Unhappy Meals

The L.A. Times reports

The Center for Science in the Public Interest has filed a lawsuit against McDonald’s Corp., claiming that the company’s meals with toys unfairly entice children into eating food that can do them harm…

The lead plaintiff in the suit is Monica Parham, a mother of two from Sacramento who said the company “uses toys as bait to induce her kids to clamor to go to McDonald’s,” the organization said.

It’s a little hard to know what to say about this… On one hand, frankly, I think it’s absurd, and it makes me a little mad just to read it. On the other hand, the fact that someone feels compelled to go to court over something like this makes me think their mind is unlikely to be swayed just by me saying so. I have to guess that they look at the world with a very different set of assumptions from me – which is perhaps the more interesting point.

I can sympathize with the challenges parents have raising their kids, but like most people I suspect (or hope?), I believe that the responsibility for managing kids’ behavior does lie ultimately with parents, even in situations when that’s difficult.

Evidently the complaint here is not that McDonald’s sells unhealthy food, but rather the fact that they make the product even more appealing by adding the toy. So presumably the Center for Science in the Public Interest is not saying it’s wrong for kids to ever eat foods with high sugar and fat content. But if it’s not inherently wrong to sell something, at what point does it become wrong to make the product more attractive to your customers?

I can understand that kids are potentially more vulnerable to clever marketing than adults, but I’m not convinced that prohibiting that would be doing them a favor, even if it would make life easier for their parents and even if doing so could be justified on legal grounds (though I’m sure it can’t).
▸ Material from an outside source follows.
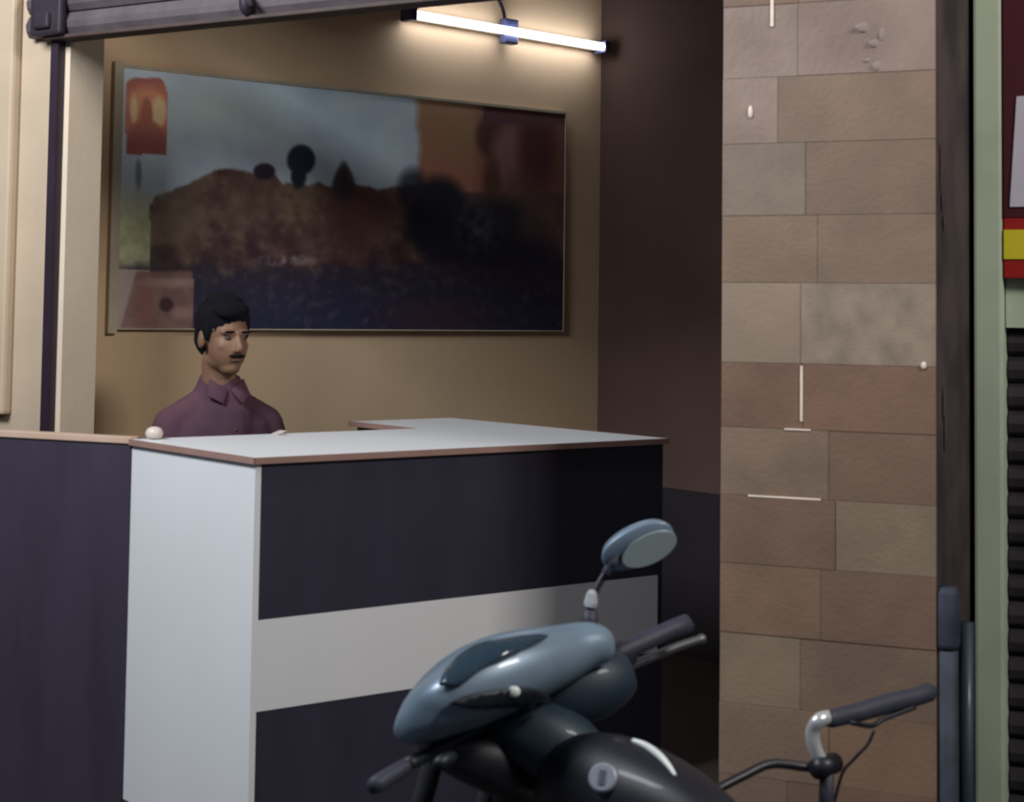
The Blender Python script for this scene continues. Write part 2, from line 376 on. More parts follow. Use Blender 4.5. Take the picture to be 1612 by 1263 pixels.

We all have to learn to make good choices when we would prefer not to. I’m not sure that that gets any easier as we get older, but nonetheless as adults we do have to take responsibility for our own decisions. If kids never encounter situations in which their parents have the opportunity to train them to do that, will they learn to make good choices when they get older? I’m not so sure.

But then again, I’m not a parent. It would be interesting to hear what people with kids think about this. Incidentally, I was pleased to find that some other people also think this is absurd, and have said so far more eloquently than me – Walter Olson at the NY Daily News and Megan McArdle at The Atlantic. They are both worth reading.